Why is the PLS so important to Cochrane and as part of Cochrane Reviews?
PLSs distill down the most important points of reviews.  They form the basis of many other products used for dissemination of findings, for example, press releases, blog shots and infographics. They provide a foundation on which other endeavours rely.

What happened in the project?
We employed three professional writers to see whether having dedicated specialists in plain language would improve the standard of the PLSs Cochrane published.  The writers wrote the PLSs for all reviews and updates published through the Central Editorial Service and the MOSS (Musculoskeletal, Oral, Skin and Sensory) and PHHS (Public Health & Health Systems) networks, plus one or two from another 21 Review Groups.  During the year for which the project ran, the writers produced PLSs for 166 reviews and updates from a total of 35 Review Groups.

PLSs

What have you learned?
Over 450 people provided input for evaluation of the project.  They expressed a strong preference for:

  • a standardised format for PLSs
  • phrasing headings as questions
  • putting the same headings in the same order across all PLSs
  • having a ‘Key messages’ section at the start of PLSs

The Review Groups told us that having access to PLS writers was a tremendous help, and something that they would value highly if it were to continue.

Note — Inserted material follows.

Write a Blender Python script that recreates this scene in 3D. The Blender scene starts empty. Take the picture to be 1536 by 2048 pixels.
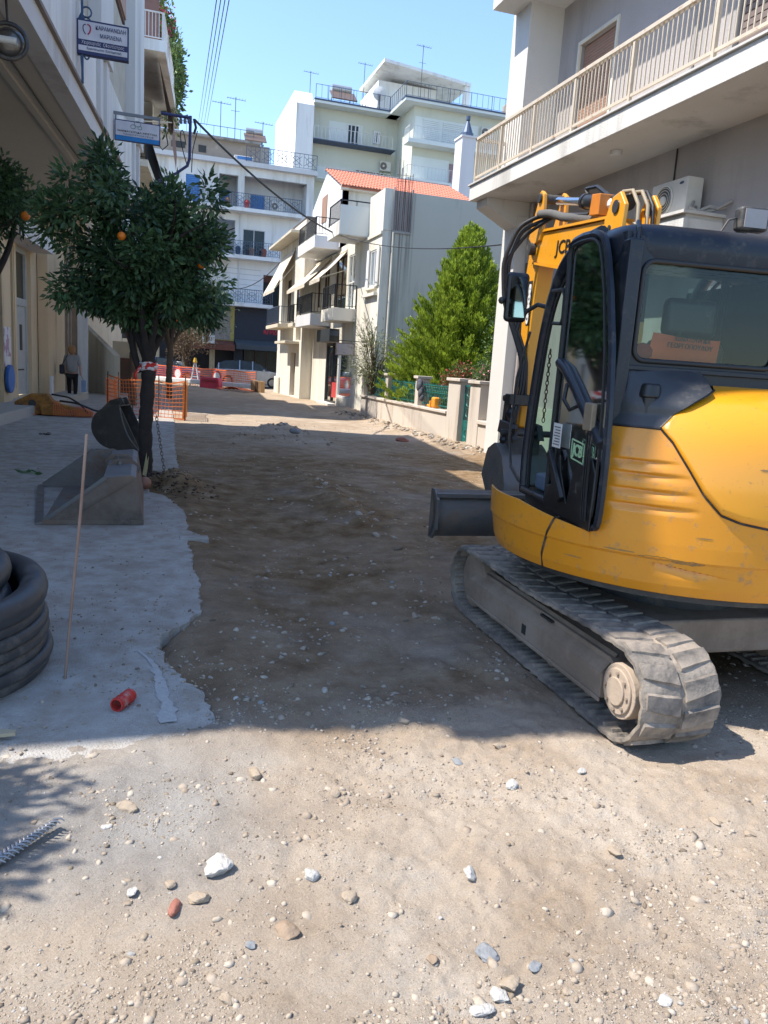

How might PLS writing develop going forward?
The writers have developed a template for writing PLSs, and guidance to support people writing PLSs.  The template and guidance are currently being user tested (until 31 August 2021).  Once the testing is complete, and feedback considered, these documents will be finalised. We will then request approval from the Editorial Board to deploy their use across Cochrane.

At present, we do not know whether Cochrane will be able to employ people to write PLSs beyond the duration of this project.